● Task description
Beginning at the first line of the data, print each line exactly, stopping after the line that contains "dup(v,(-1.83,10.6,0),'dark enamel vase".

● Data shown
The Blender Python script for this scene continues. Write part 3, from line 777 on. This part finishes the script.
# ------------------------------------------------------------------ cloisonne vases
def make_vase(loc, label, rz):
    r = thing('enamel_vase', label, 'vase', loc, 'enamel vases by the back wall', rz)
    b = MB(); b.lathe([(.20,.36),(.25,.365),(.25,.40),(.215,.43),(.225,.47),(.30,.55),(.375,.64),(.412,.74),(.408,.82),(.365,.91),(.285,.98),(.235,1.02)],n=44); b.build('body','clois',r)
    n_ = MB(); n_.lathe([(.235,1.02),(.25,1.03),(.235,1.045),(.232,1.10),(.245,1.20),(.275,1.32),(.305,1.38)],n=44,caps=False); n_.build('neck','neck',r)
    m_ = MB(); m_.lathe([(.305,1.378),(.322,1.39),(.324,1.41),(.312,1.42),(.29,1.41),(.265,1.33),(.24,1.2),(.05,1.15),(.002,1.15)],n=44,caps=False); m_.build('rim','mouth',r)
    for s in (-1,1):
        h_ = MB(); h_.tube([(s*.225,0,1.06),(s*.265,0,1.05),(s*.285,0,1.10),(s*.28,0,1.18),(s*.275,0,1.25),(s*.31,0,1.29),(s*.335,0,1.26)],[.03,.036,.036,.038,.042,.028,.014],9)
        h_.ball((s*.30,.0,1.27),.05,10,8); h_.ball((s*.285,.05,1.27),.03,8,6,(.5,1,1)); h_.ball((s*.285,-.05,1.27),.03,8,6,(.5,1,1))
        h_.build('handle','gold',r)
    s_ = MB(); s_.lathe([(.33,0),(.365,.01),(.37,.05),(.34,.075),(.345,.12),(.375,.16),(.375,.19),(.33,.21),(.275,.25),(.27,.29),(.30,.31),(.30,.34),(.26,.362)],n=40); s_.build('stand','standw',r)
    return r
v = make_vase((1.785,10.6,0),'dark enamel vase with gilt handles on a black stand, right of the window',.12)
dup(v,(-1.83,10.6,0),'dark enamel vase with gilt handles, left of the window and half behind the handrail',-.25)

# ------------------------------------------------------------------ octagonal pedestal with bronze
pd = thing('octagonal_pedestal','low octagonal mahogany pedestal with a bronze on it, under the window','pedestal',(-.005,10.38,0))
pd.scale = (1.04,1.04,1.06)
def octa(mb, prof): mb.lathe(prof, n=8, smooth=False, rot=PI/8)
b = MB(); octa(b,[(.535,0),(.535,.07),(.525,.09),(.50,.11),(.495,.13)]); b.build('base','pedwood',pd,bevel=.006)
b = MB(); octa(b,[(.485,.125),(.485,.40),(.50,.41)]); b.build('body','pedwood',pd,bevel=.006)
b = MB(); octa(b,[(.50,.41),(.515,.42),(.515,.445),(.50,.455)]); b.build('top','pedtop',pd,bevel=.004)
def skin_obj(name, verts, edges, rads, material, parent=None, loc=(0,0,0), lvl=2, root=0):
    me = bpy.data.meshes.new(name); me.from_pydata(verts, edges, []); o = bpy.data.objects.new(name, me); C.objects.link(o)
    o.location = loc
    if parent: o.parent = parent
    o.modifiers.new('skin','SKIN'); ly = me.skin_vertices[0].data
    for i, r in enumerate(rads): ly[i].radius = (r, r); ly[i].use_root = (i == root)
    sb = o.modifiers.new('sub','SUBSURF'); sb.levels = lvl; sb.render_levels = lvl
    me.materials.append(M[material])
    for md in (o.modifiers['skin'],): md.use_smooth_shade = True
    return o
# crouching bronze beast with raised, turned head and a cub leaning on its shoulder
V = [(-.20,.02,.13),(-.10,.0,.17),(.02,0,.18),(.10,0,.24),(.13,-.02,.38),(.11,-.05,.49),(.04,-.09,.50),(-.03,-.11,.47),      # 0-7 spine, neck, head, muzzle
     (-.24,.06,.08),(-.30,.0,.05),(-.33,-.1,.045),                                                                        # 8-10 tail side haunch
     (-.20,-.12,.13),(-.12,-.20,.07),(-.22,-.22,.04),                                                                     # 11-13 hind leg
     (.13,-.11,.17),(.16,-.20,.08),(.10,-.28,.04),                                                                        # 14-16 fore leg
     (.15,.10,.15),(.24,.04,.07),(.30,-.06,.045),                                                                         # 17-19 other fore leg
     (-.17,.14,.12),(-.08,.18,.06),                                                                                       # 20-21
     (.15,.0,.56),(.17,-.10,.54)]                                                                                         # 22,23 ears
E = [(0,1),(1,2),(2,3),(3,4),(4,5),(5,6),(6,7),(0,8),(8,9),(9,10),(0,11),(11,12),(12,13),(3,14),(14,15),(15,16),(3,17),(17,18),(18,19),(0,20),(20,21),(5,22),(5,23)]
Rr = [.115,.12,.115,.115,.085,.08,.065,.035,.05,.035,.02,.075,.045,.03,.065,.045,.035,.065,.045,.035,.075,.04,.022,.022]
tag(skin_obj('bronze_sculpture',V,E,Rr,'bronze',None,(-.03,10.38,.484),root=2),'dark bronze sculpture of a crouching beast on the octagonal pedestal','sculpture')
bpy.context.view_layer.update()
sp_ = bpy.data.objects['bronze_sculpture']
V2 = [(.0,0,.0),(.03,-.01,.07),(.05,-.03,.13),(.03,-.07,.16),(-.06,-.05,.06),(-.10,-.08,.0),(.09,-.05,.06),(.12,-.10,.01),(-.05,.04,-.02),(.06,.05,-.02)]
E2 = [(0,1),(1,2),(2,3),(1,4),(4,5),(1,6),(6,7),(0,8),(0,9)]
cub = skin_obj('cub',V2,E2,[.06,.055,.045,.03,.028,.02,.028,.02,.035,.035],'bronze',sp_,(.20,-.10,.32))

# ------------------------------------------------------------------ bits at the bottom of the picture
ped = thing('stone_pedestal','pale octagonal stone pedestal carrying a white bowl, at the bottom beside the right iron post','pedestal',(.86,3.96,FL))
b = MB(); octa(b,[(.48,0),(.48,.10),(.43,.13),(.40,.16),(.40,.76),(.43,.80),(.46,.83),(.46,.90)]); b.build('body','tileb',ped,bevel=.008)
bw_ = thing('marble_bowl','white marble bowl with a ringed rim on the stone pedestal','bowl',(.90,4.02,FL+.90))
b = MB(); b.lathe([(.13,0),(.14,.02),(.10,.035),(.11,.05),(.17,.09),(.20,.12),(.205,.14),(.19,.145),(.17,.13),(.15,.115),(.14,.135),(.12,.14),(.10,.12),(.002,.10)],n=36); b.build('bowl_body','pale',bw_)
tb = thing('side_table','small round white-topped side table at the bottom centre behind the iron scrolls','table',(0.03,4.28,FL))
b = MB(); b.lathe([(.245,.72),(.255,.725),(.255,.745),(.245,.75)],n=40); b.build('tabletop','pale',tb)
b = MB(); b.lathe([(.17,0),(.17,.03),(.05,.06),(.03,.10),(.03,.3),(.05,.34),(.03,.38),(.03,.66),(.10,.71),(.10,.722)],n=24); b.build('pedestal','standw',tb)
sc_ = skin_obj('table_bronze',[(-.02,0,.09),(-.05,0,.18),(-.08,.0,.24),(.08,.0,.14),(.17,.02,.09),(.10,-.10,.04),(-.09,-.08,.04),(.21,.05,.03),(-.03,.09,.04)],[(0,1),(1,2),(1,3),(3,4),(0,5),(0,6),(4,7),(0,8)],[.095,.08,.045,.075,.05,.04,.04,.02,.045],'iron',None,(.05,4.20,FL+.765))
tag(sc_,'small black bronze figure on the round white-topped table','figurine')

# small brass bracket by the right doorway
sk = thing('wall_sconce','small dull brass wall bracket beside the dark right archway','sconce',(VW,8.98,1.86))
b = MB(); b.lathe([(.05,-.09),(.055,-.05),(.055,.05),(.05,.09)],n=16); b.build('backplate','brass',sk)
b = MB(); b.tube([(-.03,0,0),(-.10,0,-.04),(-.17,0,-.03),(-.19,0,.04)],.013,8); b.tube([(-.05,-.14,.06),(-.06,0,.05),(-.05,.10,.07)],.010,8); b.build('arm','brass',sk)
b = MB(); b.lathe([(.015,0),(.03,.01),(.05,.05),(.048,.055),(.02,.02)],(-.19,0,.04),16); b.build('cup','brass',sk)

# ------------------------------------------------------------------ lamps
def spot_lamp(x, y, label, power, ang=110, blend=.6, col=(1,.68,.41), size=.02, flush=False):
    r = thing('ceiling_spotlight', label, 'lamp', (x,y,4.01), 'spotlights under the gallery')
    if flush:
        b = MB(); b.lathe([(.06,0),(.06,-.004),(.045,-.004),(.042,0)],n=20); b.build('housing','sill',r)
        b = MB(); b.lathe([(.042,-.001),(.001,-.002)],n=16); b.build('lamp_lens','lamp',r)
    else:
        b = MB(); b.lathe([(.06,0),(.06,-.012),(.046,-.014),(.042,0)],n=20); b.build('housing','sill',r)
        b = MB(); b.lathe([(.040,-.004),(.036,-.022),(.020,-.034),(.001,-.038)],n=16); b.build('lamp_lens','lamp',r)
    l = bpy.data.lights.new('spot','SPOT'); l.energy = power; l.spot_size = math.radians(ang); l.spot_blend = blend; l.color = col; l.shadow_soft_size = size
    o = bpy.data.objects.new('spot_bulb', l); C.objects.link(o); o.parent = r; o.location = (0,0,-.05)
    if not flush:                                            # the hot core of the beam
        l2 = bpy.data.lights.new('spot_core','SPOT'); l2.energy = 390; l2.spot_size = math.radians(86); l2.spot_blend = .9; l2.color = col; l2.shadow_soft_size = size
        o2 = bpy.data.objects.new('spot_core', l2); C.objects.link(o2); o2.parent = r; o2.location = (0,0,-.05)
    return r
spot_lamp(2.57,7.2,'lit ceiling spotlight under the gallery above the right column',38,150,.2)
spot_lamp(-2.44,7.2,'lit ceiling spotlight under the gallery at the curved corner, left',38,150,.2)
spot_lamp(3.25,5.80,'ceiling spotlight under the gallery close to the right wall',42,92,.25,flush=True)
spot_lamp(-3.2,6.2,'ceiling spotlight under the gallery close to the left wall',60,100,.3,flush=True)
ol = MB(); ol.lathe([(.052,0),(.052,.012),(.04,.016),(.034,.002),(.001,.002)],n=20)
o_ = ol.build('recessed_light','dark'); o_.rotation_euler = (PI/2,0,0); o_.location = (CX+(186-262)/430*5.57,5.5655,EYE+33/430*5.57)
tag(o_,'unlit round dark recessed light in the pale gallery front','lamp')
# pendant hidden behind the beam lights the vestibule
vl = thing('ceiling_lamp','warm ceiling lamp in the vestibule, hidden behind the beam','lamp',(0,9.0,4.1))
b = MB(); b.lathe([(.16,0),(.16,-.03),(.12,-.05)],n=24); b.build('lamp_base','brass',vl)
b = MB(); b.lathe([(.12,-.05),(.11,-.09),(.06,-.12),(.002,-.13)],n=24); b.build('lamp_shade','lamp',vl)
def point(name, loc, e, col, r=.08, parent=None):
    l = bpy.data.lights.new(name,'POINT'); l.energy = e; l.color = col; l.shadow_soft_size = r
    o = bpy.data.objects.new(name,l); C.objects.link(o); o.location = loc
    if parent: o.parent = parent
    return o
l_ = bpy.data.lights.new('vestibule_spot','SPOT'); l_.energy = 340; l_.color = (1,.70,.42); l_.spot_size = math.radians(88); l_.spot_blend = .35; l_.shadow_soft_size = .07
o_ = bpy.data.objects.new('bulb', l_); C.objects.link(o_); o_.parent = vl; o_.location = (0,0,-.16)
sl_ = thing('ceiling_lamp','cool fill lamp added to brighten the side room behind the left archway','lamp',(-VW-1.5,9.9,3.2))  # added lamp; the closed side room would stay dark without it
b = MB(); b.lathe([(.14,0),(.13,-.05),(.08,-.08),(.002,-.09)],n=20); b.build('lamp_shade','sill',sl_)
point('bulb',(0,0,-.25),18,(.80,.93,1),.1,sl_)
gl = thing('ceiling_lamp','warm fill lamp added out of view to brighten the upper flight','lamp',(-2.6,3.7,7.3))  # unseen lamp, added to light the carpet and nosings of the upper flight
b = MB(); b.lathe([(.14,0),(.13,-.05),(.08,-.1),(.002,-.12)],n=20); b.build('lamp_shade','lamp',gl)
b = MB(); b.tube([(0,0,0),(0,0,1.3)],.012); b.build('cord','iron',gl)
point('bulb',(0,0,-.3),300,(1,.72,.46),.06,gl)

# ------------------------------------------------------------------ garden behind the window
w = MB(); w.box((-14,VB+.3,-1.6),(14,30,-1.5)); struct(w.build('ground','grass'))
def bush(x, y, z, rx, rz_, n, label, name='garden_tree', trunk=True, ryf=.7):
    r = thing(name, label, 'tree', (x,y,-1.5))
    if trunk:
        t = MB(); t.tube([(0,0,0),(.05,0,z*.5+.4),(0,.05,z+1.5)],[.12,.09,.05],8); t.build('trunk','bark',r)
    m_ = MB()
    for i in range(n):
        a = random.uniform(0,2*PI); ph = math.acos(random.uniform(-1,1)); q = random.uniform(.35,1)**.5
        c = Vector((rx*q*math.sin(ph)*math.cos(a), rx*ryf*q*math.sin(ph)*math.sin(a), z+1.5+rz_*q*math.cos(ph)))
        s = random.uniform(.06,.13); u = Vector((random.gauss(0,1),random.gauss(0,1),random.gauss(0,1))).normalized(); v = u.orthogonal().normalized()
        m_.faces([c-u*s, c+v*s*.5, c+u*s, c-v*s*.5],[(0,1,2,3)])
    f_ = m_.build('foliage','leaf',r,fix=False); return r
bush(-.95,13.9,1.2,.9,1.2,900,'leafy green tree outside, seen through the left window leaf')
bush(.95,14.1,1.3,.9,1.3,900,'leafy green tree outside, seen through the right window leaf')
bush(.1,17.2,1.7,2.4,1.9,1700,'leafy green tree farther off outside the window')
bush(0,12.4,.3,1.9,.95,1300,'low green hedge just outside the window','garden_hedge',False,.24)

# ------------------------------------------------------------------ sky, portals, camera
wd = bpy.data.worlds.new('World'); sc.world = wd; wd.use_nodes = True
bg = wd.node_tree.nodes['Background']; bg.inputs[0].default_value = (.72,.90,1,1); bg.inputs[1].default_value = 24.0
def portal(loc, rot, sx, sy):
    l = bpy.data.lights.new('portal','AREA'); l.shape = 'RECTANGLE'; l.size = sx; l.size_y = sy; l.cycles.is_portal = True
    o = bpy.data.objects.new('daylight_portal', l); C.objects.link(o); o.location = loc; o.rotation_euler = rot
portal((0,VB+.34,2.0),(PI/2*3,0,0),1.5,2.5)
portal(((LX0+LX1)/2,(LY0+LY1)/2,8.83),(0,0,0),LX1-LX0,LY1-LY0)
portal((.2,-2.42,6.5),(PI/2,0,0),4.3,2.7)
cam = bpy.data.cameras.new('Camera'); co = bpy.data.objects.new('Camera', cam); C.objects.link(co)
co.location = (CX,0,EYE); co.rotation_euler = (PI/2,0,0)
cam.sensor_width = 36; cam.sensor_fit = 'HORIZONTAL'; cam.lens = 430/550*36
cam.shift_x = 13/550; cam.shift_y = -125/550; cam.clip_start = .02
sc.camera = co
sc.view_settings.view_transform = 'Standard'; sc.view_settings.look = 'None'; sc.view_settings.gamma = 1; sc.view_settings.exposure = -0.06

● Expected answer
The Blender Python script for this scene continues. Write part 3, from line 777 on. This part finishes the script.
# ------------------------------------------------------------------ cloisonne vases
def make_vase(loc, label, rz):
    r = thing('enamel_vase', label, 'vase', loc, 'enamel vases by the back wall', rz)
    b = MB(); b.lathe([(.20,.36),(.25,.365),(.25,.40),(.215,.43),(.225,.47),(.30,.55),(.375,.64),(.412,.74),(.408,.82),(.365,.91),(.285,.98),(.235,1.02)],n=44); b.build('body','clois',r)
    n_ = MB(); n_.lathe([(.235,1.02),(.25,1.03),(.235,1.045),(.232,1.10),(.245,1.20),(.275,1.32),(.305,1.38)],n=44,caps=False); n_.build('neck','neck',r)
    m_ = MB(); m_.lathe([(.305,1.378),(.322,1.39),(.324,1.41),(.312,1.42),(.29,1.41),(.265,1.33),(.24,1.2),(.05,1.15),(.002,1.15)],n=44,caps=False); m_.build('rim','mouth',r)
    for s in (-1,1):
        h_ = MB(); h_.tube([(s*.225,0,1.06),(s*.265,0,1.05),(s*.285,0,1.10),(s*.28,0,1.18),(s*.275,0,1.25),(s*.31,0,1.29),(s*.335,0,1.26)],[.03,.036,.036,.038,.042,.028,.014],9)
        h_.ball((s*.30,.0,1.27),.05,10,8); h_.ball((s*.285,.05,1.27),.03,8,6,(.5,1,1)); h_.ball((s*.285,-.05,1.27),.03,8,6,(.5,1,1))
        h_.build('handle','gold',r)
    s_ = MB(); s_.lathe([(.33,0),(.365,.01),(.37,.05),(.34,.075),(.345,.12),(.375,.16),(.375,.19),(.33,.21),(.275,.25),(.27,.29),(.30,.31),(.30,.34),(.26,.362)],n=40); s_.build('stand','standw',r)
    return r
v = make_vase((1.785,10.6,0),'dark enamel vase with gilt handles on a black stand, right of the window',.12)
dup(v,(-1.83,10.6,0),'dark enamel vase with gilt handles, left of the window and half behind the handrail',-.25)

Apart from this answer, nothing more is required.